Pakistan - Which Road Will It Take
As India becomes economically more successful and Pakistan sinks into troubled times with Baluchistan and Gilgit demanding autonomy at the least and independence at the best, Sindh turning more restive and Hill Pathan tribes dreaming of a greater Pashtunistan with their Afghan cousins, the idea of Pakistan will come under greater challenge. Desperate to reinforce its unity, that nation may well then continue on the path it chose earlier – challenging India’s unity and secular credentials to prove that the opposite of Pakistan does not mean success. India has her faultlines and these could well be exploited. Chosing this path will probably be concurrent with greater Islamisation or in effect even eventual Talibanisation of the Pakistan state.
If Pakistan,
choses this path, then it could mean more terror strikes at Indian targets,
psy-warfare of the kind witnessed in the recent sending of bulk SMSs to people
of North Eastern descent, threatening them with attacks by Muslim groups. The radicalisation of that nation will also
mean reinforcement of the feeling of victimhood in Pakistan, greater
intolerance towards other religions and people and greater support for ideas of
crusade or Jihad against not only India but also those perceived as Christian
nations.
However,
there is a different path that nation may chose. One of cooperation. It may
chose to befriend its twin brother to bring not only peace, but also prosperity
within its borders. One would hope it would chose that path. But, yes, that
choice will in time kill the idea of Pakistan as an anti-thesis to India. A new
identity will then have to be forged for that nation or else it would, in time, wither.
American
strategic affairs writer Robert Kaplan has pointed out that down the ages,
nebulous border states have often existed in the sub-continent, encompassing
border races and tribes, even as India proper has prospered as a single entity.

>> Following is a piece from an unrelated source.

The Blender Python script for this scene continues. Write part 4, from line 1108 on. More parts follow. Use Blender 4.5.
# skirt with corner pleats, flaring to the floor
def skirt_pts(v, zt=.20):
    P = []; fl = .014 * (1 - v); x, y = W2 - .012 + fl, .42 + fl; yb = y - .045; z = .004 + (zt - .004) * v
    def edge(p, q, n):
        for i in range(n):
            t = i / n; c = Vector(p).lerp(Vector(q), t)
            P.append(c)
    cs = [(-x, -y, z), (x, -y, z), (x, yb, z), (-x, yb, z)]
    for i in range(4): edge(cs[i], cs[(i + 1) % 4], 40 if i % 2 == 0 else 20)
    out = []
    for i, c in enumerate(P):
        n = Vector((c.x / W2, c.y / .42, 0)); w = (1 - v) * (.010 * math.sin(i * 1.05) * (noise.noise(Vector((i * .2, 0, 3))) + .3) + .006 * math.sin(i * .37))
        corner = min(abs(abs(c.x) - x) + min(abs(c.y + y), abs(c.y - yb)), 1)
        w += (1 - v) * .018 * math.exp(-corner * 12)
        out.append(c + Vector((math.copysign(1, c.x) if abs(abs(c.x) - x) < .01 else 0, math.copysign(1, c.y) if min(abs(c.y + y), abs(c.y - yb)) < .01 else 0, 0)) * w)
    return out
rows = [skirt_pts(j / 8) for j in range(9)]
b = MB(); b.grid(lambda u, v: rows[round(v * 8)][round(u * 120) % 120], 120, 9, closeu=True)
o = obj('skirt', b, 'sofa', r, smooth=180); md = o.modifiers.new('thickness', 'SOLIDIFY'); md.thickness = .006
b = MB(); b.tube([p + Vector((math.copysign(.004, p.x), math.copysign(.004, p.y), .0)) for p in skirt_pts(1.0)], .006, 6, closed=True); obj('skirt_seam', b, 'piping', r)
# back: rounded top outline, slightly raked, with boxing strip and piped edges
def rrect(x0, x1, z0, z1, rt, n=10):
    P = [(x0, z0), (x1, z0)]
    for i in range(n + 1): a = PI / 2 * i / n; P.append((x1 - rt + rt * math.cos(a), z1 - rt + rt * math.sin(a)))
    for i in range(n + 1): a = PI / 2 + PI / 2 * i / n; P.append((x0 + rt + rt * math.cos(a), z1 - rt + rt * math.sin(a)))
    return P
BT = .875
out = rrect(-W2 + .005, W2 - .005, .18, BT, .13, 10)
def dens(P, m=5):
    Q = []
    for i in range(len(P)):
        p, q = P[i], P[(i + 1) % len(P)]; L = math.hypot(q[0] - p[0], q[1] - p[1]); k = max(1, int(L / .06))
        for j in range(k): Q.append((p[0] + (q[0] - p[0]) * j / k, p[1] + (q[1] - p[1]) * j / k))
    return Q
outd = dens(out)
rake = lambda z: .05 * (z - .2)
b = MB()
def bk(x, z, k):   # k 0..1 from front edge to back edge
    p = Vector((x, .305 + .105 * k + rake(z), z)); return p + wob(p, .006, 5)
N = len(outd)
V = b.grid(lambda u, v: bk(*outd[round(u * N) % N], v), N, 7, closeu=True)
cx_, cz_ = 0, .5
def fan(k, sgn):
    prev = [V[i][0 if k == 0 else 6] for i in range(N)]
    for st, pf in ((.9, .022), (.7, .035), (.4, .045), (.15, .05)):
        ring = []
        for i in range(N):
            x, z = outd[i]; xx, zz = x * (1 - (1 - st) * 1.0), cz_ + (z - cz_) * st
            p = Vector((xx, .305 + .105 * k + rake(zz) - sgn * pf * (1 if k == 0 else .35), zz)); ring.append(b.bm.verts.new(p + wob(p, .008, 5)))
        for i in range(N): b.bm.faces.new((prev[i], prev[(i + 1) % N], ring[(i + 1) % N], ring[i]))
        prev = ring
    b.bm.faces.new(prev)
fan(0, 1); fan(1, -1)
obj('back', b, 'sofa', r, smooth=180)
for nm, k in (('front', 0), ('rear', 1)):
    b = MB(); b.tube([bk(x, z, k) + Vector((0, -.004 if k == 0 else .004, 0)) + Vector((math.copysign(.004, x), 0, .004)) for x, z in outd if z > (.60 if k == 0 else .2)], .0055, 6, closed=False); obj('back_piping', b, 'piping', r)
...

Perhaps Pakistan would like redefine itself as such a confederacy. The path it
choses in the next half a decade will be crucial for its existence and
well-being, indeed the well-being of the whole sub-continent.
Once the
choice is clear, India and other powers interested in Pakistan would react. If
Pakistan choses overt or covert confrontation as well as increasing
Talibanisation, India will have to rethink its peace propositions. These have
been made on the calculation that it is better to have one united neighbour,
with whom peace can be forged at some date on its western border rather than a
Balkanised, unstable region.
At some
stage, India, and other powers such as the US and Russia who face threats from
this rising tide of Talibanisation, will weigh the pros and cons of such a
stance and decide whether to risk a Talibanised Pakistan or to support the
process of Pakistan unravelling itself, risking the aftermath as a lesser evil.